People lean into their eternalistic instincts when giving advice. There’s always some part of you that recognizes lofty advice can’t be true, because you subconsciously know the failures of eternalism. But at the same time it’s so comforting to hear someone speak from that perspective that it’s hard to resist taking shelter in it. You yearn for it to be true, so you can be inspired back onto a path of meaning.
When people are feeling uninspired it’s often an expression of having drifted away from the warm embrace of eternalism. On some level they’ve recognized its defects and find it hard to use it as a motivating world view anymore. They’ve drifted towards nihilism and need to hear someone speak as if they are convinced of an eternalistic world view.
For example, this is why people love going to conferences for their professions. Conferences gather people who collectively share a hope that their work is objectively meaningful and important. Get enough of them talking to each other and the evidence starts piling up. “All these other people think their work is objectively meaningful and important too!” The hopeful eternalistic flame that had been sputtering out from contact with the real world gets reignited. You feel a lot better (for a while)!
This is not to say that the work is meaningless! There probably is meaning in the work, and there is meaning in your professional relationships. Inspiration also isn’t bad — the best inspiration comes from genuine moments of meaning you experience. But attempting to systematize some objective underlying pattern of meaning based on an experience will keep you rocketing between nihilism and eternalism forever.
Said another way, your work might be meaningful, but it doesn’t give meaning to your dog getting sick. Other eternalistic systems may cover the work-and-dog meaning spectrum, but inevitably have different edges to their maps.
The second half of last year I developed a serious interest in boxing. I had never watched boxing before that, had never even really thought about it. But in boxing I discovered an entire subculture with an entirely new eternalistic ethos that was fascinating!
Boxing is a sports culture where embodying the “warrior” ethos is the highest good. A loss in boxing isn’t as large a failure as the failure to adhere to the warrior ethos. There is no shame in a loss that you prepared seriously for, fought with all your strength, and lost due to getting knocked out. A win can be less meaningful than a loss.
For a good glimpse at this ethos watch the first three minutes of this HBO pre-fight documentary.
This is a very attractive eternalistic viewpoint! It feels old. You think “this is how everyone used to live”. There were no guarantees, no fallbacks. Simply a person in a ring, and the ethos that brought them respect.
But of course after a little while you have the inevitable drift from any eternalistic viewpoint. With respect to boxing it’s hard to ignore that there’s no real point to fighters taking and receiving permanent/painful mental/physical damage. We live in a society where fighting just shouldn’t be as necessary anymore. The warrior ethos isn’t important in a more self-aware world where most things can be resolved with discussion.

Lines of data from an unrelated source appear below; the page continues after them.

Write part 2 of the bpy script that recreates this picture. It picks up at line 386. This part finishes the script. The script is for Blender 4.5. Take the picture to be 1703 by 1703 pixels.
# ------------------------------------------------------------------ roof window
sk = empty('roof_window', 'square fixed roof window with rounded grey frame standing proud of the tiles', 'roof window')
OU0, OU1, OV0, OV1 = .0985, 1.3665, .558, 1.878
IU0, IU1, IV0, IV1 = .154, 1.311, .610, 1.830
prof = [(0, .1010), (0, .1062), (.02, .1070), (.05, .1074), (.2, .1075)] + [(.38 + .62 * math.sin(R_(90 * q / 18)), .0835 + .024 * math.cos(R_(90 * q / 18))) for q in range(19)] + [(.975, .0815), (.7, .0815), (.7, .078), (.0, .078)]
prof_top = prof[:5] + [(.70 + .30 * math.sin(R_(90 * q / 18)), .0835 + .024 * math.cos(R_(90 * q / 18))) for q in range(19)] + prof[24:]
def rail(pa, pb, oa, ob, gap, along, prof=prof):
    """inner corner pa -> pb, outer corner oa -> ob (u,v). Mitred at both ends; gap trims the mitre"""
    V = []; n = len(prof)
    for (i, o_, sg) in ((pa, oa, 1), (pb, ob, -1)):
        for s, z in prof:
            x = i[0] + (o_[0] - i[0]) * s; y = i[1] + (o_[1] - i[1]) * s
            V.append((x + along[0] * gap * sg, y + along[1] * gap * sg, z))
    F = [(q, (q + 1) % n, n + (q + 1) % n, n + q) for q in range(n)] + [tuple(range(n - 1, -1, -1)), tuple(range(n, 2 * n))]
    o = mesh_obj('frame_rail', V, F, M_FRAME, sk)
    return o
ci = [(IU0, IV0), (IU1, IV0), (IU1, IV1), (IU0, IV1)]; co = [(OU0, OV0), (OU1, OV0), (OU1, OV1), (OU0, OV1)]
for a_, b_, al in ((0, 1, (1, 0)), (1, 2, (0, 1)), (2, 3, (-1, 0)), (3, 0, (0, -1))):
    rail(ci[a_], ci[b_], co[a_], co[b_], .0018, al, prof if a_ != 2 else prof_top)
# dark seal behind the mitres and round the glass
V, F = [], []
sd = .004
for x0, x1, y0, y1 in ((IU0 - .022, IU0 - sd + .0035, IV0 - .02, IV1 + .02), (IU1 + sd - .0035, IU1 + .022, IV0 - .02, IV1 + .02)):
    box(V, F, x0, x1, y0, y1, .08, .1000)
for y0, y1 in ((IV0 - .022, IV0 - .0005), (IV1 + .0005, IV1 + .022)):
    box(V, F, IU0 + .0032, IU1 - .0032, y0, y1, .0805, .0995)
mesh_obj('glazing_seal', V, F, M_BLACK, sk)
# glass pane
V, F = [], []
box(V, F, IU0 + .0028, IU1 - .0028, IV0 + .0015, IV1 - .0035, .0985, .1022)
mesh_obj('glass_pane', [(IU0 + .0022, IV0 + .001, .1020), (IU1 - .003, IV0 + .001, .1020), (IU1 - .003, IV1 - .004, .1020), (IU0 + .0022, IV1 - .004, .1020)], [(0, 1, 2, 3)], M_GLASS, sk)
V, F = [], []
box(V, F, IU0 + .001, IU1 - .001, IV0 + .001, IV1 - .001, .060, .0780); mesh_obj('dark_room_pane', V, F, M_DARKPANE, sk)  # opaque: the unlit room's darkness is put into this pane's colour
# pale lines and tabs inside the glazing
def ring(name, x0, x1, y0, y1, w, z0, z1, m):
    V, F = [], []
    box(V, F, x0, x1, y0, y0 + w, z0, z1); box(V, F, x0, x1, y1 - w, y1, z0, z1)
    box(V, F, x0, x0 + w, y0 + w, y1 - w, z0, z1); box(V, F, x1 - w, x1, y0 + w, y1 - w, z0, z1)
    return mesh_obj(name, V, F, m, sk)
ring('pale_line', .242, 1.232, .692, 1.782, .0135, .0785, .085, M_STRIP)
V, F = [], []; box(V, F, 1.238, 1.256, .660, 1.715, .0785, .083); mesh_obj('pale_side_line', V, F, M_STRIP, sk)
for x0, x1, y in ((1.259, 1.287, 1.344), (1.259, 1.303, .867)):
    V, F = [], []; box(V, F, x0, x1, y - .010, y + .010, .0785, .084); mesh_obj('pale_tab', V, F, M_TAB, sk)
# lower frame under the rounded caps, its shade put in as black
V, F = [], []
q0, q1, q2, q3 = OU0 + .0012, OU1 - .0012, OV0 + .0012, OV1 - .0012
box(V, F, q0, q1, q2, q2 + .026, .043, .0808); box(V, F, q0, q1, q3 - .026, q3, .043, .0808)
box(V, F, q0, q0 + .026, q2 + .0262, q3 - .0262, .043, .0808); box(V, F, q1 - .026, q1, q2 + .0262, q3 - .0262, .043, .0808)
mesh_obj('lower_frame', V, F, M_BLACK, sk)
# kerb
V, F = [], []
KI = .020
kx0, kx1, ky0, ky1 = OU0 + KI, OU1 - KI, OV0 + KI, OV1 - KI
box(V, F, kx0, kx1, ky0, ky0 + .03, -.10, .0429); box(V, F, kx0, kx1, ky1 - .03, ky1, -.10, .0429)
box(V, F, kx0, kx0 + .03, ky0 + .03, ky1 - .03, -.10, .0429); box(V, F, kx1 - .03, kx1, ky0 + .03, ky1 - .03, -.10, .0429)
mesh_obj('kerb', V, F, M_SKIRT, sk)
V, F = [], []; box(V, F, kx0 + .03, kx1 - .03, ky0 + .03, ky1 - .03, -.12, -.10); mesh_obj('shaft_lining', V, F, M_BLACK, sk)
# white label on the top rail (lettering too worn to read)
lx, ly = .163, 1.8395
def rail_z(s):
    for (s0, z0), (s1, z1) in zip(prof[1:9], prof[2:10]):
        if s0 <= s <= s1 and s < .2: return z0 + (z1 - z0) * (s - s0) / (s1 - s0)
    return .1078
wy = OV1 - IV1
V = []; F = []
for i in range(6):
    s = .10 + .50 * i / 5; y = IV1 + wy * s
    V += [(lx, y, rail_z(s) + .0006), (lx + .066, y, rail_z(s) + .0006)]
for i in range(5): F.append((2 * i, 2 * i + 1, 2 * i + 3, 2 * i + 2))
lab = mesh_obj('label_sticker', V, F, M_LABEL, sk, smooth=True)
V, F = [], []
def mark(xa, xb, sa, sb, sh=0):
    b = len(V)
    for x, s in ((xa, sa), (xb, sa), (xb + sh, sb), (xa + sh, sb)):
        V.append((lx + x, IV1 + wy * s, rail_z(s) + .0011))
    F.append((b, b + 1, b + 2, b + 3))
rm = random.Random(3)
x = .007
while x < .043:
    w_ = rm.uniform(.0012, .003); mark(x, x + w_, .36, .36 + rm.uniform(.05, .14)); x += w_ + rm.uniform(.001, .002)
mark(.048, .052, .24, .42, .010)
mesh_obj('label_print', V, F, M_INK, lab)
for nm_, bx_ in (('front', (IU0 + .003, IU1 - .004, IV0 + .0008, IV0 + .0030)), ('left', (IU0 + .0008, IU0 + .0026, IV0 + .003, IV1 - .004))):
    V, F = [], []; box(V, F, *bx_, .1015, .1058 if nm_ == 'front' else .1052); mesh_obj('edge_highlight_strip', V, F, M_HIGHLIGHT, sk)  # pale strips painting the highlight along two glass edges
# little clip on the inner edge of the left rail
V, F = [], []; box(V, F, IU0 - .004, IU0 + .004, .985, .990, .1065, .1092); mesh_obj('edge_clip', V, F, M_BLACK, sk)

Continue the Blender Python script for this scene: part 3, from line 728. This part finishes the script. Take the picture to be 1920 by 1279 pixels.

Things at times can appear to have the most deep, important, and objective meaning. But turn them over intellectually in your head for a while and they can suddenly appear meaningless.
This is the same quandary that people stumble upon half-jokingly at times: “what does my job matter when there’s starving people in the world?”
The balance of these two forces — eternalism and nihilism — is the conflict that Meaningness explores so well. We so clearly experience undeniable meaning in our lives, but struggle when there is also so much that is meaningless. We crave the certainty of knowing that life is one or the other — meaningful or meaningless.
The most initially-frustrating aspect of the book is that Chapman doesn’t deeply explore his own framework he’s constructed for engaging with the world (his tantalizing name for it — The Complete Stance — makes it all the harder to resist). But after sitting on it for some time, it feels reasonable that the answers aren’t more deeply explored.
His perspective seems to boil down to this: accept meaning as it presents itself. Don’t take an ounce of meaning and try to abstract it into 800 pounds of unsustainable eternalist life philosophy. Then you won’t have the inevitable crash down into nihilism when that eternalist approach fails you. With this approach you can stop bouncing as hard across the spectrum while still experiencing the importance and depth of meaning. The fact that Meaningness doesn’t attempt to present easy answers makes its truth only more valuable.